With the government emphatically rejecting even the notion of negotiation, the stakes have never been higher – but with a number of strikes, and a plethora of protests behind us, the movement to save our NHS is in fighting spirit.
Public support for the junior doctors is high, but it really is make or break from now. Either we capitulate and give in, or we escalate. Judging from the energy and feeling from the protesters from both within and outside the health-service, my money is on us fighting to win.

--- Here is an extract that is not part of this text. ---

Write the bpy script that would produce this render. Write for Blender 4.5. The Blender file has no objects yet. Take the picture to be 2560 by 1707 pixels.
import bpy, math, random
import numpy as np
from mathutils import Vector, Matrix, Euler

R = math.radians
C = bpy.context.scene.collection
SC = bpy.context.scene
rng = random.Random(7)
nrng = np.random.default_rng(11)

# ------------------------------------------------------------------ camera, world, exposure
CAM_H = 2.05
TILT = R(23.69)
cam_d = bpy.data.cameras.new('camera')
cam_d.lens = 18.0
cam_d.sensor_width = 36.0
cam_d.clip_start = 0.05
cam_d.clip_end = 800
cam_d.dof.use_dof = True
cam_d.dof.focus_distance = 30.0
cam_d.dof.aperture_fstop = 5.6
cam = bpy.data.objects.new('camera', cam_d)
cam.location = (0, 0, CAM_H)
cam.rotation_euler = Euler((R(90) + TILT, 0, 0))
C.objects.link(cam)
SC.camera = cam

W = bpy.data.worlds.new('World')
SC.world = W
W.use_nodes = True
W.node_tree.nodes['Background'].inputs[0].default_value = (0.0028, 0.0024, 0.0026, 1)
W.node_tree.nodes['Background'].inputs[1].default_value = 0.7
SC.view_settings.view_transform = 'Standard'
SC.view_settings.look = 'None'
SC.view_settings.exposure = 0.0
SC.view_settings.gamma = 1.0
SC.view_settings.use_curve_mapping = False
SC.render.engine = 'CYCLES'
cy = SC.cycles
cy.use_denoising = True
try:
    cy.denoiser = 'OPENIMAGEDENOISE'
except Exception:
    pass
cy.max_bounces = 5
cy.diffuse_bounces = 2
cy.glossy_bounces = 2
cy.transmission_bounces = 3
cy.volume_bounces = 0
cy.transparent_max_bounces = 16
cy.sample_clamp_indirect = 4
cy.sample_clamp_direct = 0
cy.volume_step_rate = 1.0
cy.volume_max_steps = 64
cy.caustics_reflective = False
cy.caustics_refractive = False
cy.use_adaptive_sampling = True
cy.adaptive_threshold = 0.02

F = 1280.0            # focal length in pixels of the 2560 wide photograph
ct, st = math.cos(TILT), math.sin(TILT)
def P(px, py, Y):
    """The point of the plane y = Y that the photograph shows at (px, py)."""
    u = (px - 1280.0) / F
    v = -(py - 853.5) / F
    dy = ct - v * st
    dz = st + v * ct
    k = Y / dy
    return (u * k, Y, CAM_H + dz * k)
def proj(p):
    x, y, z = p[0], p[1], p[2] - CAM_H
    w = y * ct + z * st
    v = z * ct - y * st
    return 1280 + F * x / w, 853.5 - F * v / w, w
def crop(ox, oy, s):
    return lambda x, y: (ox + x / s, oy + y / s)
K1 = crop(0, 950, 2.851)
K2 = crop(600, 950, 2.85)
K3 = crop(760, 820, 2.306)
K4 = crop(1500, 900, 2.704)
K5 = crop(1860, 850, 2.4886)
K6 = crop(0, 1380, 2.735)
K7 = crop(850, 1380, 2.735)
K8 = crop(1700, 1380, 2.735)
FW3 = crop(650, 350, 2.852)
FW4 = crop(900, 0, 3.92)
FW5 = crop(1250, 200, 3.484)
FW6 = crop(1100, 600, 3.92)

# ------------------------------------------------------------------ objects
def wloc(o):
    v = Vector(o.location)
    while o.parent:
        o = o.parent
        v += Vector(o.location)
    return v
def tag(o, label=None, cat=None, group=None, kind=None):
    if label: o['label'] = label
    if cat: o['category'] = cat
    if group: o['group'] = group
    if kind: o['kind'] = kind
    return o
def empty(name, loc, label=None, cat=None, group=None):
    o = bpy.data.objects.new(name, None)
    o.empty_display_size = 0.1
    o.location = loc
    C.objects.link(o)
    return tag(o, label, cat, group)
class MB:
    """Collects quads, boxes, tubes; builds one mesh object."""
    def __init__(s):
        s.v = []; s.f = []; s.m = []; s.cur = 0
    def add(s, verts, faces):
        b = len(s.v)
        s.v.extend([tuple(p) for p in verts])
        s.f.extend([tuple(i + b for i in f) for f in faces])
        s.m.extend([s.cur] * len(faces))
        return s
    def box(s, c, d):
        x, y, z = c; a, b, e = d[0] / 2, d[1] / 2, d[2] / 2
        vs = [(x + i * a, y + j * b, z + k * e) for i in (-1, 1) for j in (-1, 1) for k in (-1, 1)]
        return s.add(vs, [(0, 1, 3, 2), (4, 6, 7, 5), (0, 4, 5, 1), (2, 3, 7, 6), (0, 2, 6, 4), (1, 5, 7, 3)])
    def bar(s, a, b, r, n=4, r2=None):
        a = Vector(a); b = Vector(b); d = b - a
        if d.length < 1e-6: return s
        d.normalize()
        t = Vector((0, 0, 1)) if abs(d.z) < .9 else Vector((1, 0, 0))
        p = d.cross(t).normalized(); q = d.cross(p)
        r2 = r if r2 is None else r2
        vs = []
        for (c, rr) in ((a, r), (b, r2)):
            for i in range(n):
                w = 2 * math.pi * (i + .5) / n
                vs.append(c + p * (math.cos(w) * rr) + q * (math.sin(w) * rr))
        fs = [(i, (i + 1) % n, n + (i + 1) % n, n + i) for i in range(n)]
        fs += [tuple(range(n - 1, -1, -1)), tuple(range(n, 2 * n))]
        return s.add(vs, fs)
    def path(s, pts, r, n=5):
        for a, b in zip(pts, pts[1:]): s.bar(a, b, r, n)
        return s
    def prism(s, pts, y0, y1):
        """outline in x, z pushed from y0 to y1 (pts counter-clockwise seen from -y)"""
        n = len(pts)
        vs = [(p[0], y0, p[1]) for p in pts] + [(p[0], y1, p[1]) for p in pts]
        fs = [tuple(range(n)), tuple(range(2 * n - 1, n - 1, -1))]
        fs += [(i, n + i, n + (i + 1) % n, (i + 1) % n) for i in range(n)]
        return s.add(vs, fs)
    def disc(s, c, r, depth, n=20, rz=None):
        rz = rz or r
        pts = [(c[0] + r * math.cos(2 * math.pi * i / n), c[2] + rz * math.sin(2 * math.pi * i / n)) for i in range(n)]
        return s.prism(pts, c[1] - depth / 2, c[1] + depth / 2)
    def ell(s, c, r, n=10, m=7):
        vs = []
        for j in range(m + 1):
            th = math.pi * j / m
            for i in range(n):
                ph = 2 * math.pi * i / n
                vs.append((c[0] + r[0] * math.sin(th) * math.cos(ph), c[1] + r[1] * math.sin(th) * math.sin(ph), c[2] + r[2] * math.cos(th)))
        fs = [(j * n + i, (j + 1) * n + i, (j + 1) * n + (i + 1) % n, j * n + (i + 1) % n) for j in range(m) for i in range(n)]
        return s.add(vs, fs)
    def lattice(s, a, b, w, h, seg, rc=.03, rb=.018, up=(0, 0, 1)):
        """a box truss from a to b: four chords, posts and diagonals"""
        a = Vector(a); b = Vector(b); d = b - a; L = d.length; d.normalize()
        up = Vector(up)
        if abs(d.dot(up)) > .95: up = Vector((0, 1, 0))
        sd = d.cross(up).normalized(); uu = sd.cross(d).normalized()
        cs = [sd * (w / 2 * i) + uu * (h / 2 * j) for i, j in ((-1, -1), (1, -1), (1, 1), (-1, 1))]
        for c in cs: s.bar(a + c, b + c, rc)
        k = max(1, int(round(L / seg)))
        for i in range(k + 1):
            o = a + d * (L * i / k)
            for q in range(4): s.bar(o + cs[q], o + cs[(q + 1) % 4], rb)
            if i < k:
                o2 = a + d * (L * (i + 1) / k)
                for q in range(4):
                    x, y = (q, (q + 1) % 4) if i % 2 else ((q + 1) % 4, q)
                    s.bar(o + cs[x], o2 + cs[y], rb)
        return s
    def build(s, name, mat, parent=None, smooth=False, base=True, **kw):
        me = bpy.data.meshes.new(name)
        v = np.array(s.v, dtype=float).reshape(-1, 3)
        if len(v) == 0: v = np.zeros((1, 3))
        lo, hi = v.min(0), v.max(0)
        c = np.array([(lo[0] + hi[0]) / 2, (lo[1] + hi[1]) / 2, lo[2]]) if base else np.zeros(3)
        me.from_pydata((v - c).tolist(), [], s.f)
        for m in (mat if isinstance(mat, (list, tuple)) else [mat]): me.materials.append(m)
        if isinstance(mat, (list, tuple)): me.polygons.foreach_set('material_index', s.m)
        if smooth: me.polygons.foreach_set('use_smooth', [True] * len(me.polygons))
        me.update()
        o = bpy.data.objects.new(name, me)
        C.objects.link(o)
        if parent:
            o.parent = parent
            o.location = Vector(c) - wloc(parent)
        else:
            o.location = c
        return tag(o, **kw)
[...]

The march itself was large and excitable. There was a real feeling of this becoming more than a bunch of protests and strikes. The people on the streets, as well as those tweeting and facebooking support from across the country are very conscious of themselves as a movement. There is an understanding from both junior doctors and the supporting public that we are fighting for the very fabric of our society. As Yannis Gourtsoyannis so eloquently put it, this dispute highlights the very failings of the austerity programme and exposes the intent of those implementing it.
The rally was a joint effort between teachers and health workers. This strike is eminently political now, and we all have a common enemy in Jeremy Hunt. But as Mark Serwotka pointed out, it’s Cameron and Osborne who are the real architects and who have the most to lose.

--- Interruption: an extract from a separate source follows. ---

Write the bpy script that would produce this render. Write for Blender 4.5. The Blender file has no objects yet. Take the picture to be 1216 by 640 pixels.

Emphatic and resolute speeches were in abundance, as Lauren Gavaghan confirmed that we will not give in until we have won, and Jolyon Rubenstein pointed to the health-workers and teachers who make up the very fabric of our society, and declared that it is they who we will defend till the last.
Both Jeremy Corbyn and John McDonnell called Hunt out for being unwilling to negotiate, and they were unafraid to point out the real motives behind the declared imposition of the contract. Corbyn condemned the “selling off of assets to private companies”. McDonnell declared that they would be with them in the streets, in parliament and beyond, and that when they came for the teachers, that they would be with them too. The spirited crowd enjoyed Corbyn’s remark that “not all Jeremys are bad”… Don’t we know.
This dispute marks the fault-line in British politics, and has the potential – if we stay in the streets and build support in every community and workplace, gaining solidarity across the unions – to bring this government to its knees.